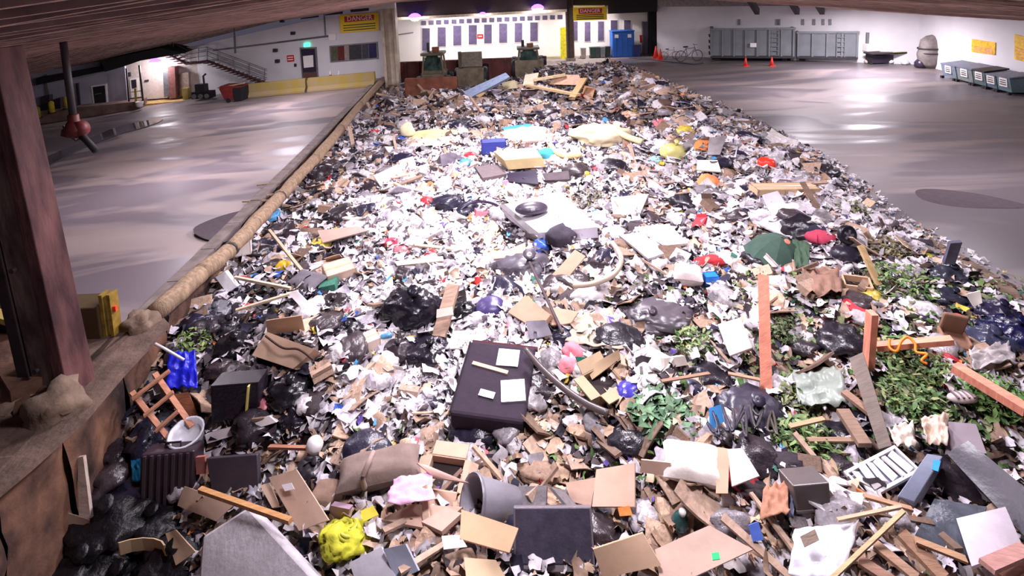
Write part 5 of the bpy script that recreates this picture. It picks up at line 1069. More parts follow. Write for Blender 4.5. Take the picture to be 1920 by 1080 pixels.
bag('white_long_bag', 'white elongated bag', 'below the curved pipe', 'bag', 1112, 555, 86, 'plastic', (214, 208, 210), zf=.55, df=.45, yaw=28, knot=True, wr=.12)
hose('curved_pipe', 'pale curved pipe', 'arching round grey rubble', 'pipe', [(1148, 455, .6), (1165, 485, .6), (1150, 515, .55), (1110, 532, .5), (1075, 536, .45)], 5, 'plastic', (176, 160, 144))
slab('cardboard_sheet', 'tilted brown cardboard', 'left of the pale curved pipe', 'cardboard', [(1078, 468, .6), (1098, 480, .55), (1062, 524, .25), (1035, 515, .3)], .03, 'card', (164, 122, 96), .04)
slab('cardboard_sheet', 'broad folded brown carton', 'right of the round purple sack', 'carton', [(985, 553, .5), (1032, 590, .4), (1010, 620, .2), (952, 585, .3)], .1, 'card', (176, 134, 106), .03)
slab('cardboard_sheet', 'lower brown carton wing', 'beside the long dark rod', 'cardboard', [(1030, 575, .35), (1085, 585, .35), (1070, 605, .25), (1035, 610, .25)], .03, 'card', (176, 130, 104), .05)
slab('sheet_metal', 'small grey panel', 'in front of the broad folded carton', 'panel', [(985, 602, .35), (1022, 600, .4), (1035, 628, .25), (995, 636, .2)], .03, 'metal', (146, 142, 152), .0)
stick('long_rod', 'long dark rod', 'standing over the broad folded carton', 'rod', (993, 492, .9), (1055, 624, .3), 6, 6, 'metal', (96, 82, 86), round_=True)
bag('dark_jacket', 'dark rumpled jacket', 'below the white slab', 'jacket', 1052, 446, 52, 'cloth', (60, 54, 64), zf=.8, df=.8, wr=.14, knot=False, h=.1)
bag('grey_sack', 'torn grey sack', 'left of the tilted brown cardboard', 'bag', 985, 505, 110, 'plastic', (74, 68, 78), zf=.4, df=.6, wr=.15)
slab('brown_carton_top', 'brown carton top', 'above the torn grey sack', 'cardboard', [(945, 470, .45), (985, 455, .5), (985, 480, .35), (925, 485, .35)], .03, 'card', (160, 126, 110), .05)
slab('white_slab', 'large white slab', 'with a black case on top', 'slab', [(940, 384, .5), (1050, 358, .55), (1120, 425, .45), (1010, 436, .4)], .3, 'foam', (214, 206, 216), .0, .01)
slab('leaning_board', 'grey leaning board', 'along the left side of the large white slab', 'board', [(936, 385, .75), (946, 382, .75), (1018, 445, .3), (1005, 450, .25)], .05, 'metal', (140, 136, 138), .0)
P = U(997, 391, .6); k = mpp(P); bc = empty('black_case', P); bc.rotation_euler = (0, 0, .1); reg(bc, 'black oval case', 'on the large white slab', 'case', 997, 391)
MB().raw(*blobmesh(31*k, 18*k, 12*k, 4.4, 3, .06, .02)).build('case_body', cm('plastic', (58, 50, 62)), bc, True); MB().box((0, -16*k, 4*k), (8*k, 3*k, 4*k)).build('clasp', cm('metal', (160, 150, 160)), bc)
slab('grey_board', 'flat grey board', 'right of the large white slab', 'board', [(1160, 440, .35), (1205, 435, .35), (1245, 475, .3), (1215, 485, .3)], .05, 'wood', (156, 148, 150))
slab('pale_board', 'pale long board', 'beside the flat grey board', 'board', [(1190, 425, .35), (1255, 420, .35), (1290, 455, .3), (1250, 460, .3)], .05, 'wood', (206, 190, 188))
slab('pale_board', 'off-white sheet', 'right of the grassy mound', 'sheet', [(1145, 370, .3), (1215, 365, .3), (1200, 400, .25), (1150, 402, .25)], .04, 'foam', (210, 198, 202))
# ---- foam and mid-field -------------------------------------------------------------------------
P = [(925, 283, .8), (1002, 276, .8), (1016, 294, .75), (945, 300, .75)]
slab('foam_mattress', 'thick yellow foam mattress', 'with a teal end in the middle field', 'mattress', P, .42, 'foam', (222, 200, 150), .0, .02)
bag('teal_cushion', 'teal cushion', 'at the end of the thick yellow foam mattress', 'cushion', 1024, 292, 30, 'cloth', (70, 160, 176), zf=1.0, knot=False, h=.1)
carton('blue box', 'behind the thick yellow foam mattress', 926, 285, 46, 26, 22, 4, (58, 68, 152), opened=False, tape=False, kind='plastic', name='blue_box', cat='box')
o = bag('foam_roll', 'long yellow foam roll', 'at the left of the middle field', 'foam', 815, 256, 112, 'foam', (226, 212, 160), zf=.2, df=.3, yaw=3, lump=.35, wr=.16, wf=4, knot=False, h=.12, sub=4)
for p_, nm_ in (((764, 246, .5), 'folded_end'),):
    Q_ = U(*p_); k = mpp(Q_); v_, f_ = blobmesh(12*k, 9*k, 16*k, 6.6, 3, .3, .12); part(nm_, o, MB().raw([Vector(q)+Q_ for q in v_], f_), cm('foam', (232, 222, 180)), True)
drape('foam_sheet', 'flat cream foam flap', 'in front of the long yellow foam roll', 'foam', [(770, 262), (862, 258), (868, 272), (764, 280)], 'foam', (220, 200, 186), .12, h=.12)
bag('foam_sheet', 'humped cream foam sheet', 'at the right of the middle field', 'foam', 1122, 258, 96, 'foam', (214, 200, 166), zf=.42, df=.55, lump=.45, wr=.22, wf=6, knot=False, h=.15, sub=4)
hose('foam_edge_roll', 'yellow foam edge roll', 'trailing right from the humped cream sheet', 'foam', [(1120, 238, .75), (1150, 243, .6), (1175, 256, .4), (1204, 266, .25)], 6, 'foam', (232, 216, 160))
bag('foam_sheet', 'white rumpled foam sheet', 'left of the humped cream sheet', 'foam', 992, 260, 92, 'foam', (222, 208, 192), zf=.34, df=.5, lump=.4, wr=.22, wf=5, knot=False, h=.12, sub=4)
hose('foam_strip', 'bent yellow foam strip', 'right of the teal cushion', 'foam', [(1032, 272, .3), (1042, 284, .3), (1062, 292, .3), (1090, 290, .3)], 5, 'foam', (226, 196, 140))
slab('cyan_sheet', 'cyan plastic sheet', 'behind the white rumpled foam', 'sheet', [(943, 238, .35), (995, 232, .4), (997, 240, .3), (945, 248, .3)], .02, 'plastic', (70, 170, 230), .05)
bag('orange_bag', 'orange mesh bag', 'right of the pit centre', 'bag', 1327, 345, 38, 'cloth', (250, 140, 90), zf=.8, knot=False, h=.1, wr=.15)
bag('red_bag', 'red bag', 'near the right rim of the heap', 'bag', 1437, 308, 30, 'plastic', (226, 56, 40), zf=.8, knot=False, h=.1)
bag('olive_bag', 'pale olive bag', 'below the right end of the humped foam', 'bag', 1264, 286, 48, 'plastic', (196, 190, 120), zf=.7, knot=True)
carton('long brown carton', 'at the right rim of the heap', 1470, 372, 120, 36, 24, 2, (196, 160, 118), opened=False, ry=2)
slab('grey_sheet', 'light grey sheet', 'below the long brown carton', 'sheet', [(1430, 365, .35), (1458, 358, .35), (1482, 395, .25), (1450, 410, .25)], .03, 'foam', (192, 186, 194), .03)
bag('pink_bowl', 'pink bowl-like cushion', 'at the right rim below the long carton', 'cushion', 1514, 396, 26, 'cloth', (206, 130, 134), zf=.6, knot=False); bag('tan_bowl', 'tan round cushion', 'beside the pink one', 'cushion', 1535, 394, 22, 'cloth', (196, 160, 120), zf=.6, knot=False)
# umbrella
P = U(1450, 485, .1); k = mpp(P); um = empty('green_umbrella', P); um.rotation_euler = (math.radians(16), math.radians(6), .3); reg(um, 'dark green umbrella', 'with a pink crown patch', 'umbrella', 1445, 460)
for j in range(8):
    a0, a1 = j*math.pi/4, (j+1)*math.pi/4; mb = MB(); rows = []
    for r, z in ((.02, .42), (.4, .36), (.75, .2), (1., 0)):
        for t in (0, .5, 1):
            a = a0+(a1-a0)*t; sag = 1-.06*(1-abs(2*t-1))*r; rows.append((math.cos(a)*r*54*k*sag, math.sin(a)*r*54*k*sag, z*118*k))
    fs = [(i*3+q, i*3+q+1, i*3+q+4, i*3+q+3) for i in range(3) for q in range(2)]
    mb.raw(rows, fs).build('canopy_panel', cm('cloth', (62, 84, 74)), um, True)
    MB().tube([(0, 0, 0.42*118*k), (math.cos(a0)*54*k, math.sin(a0)*54*k, 0)], 1.2*k, 5).build('rib', cm('metal', (60, 60, 60)), um)
MB().lathe([(6*k, 0), (5*k, 2*k), (.5*k, 2.4*k)], 12, Matrix.Translation((6*k, -9*k, 46*k)) @ Matrix.Rotation(.35, 4, 'X')).build('crown_patch', cm('cloth', (210, 130, 110)), um); MB().tube([(0, 0, 52*k), (0, 0, -20*k)], 1.5*k, 6).build('shaft', cm('metal', (120, 116, 112)), um)
drape('green_cloth', 'dark green cloth', 'trailing right of the green umbrella', 'cloth', [(1485, 455), (1520, 465), (1515, 510), (1490, 505)], 'cloth', (62, 84, 66), .25, h=.2)
cushion('red_cushion', 'red cushion', 'left of the green umbrella', 'cushion', 1330, 491, 52, 26, 20, 8, 'cloth', (186, 54, 60), lift=.1)
carton('bright blue box', 'below the red cushion', 1332, 530, 28, 20, 16, 5, (40, 120, 214), opened=False, kind='plastic', tape=False, name='blue_box', cat='box', lift=.1)
cushion('white_cushion', 'white cushion', 'left of the bright blue box', 'cushion', 1291, 515, 52, 40, 34, -18, 'cloth', (220, 206, 202), lift=.1)
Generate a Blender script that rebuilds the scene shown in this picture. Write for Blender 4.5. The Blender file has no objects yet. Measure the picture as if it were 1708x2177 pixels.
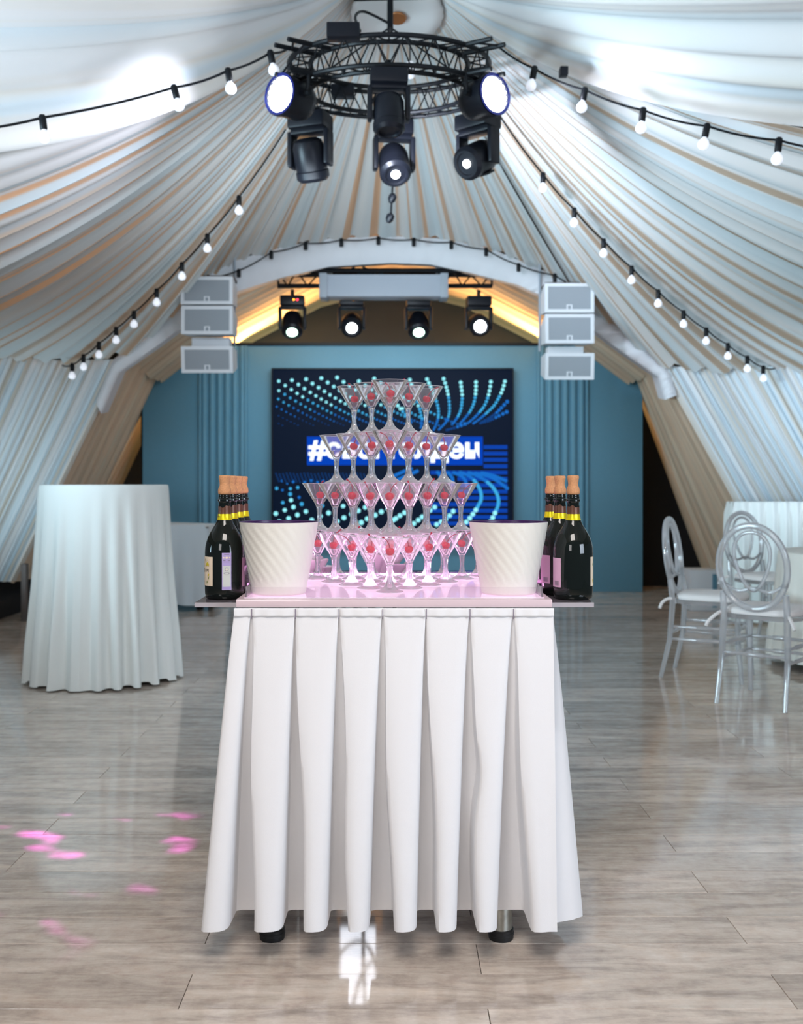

__Exercise__
From the entries above, extract each line containing "picture".

__Result__
Write part 5 of the bpy script that recreates this picture. It picks up at line 1069. More parts follow. Write for Blender 4.5. Take the picture to be 1920 by 1080 pixels.
Generate a Blender script that rebuilds the scene shown in this picture. Write for Blender 4.5. The Blender file has no objects yet. Measure the picture as if it were 1708x2177 pixels.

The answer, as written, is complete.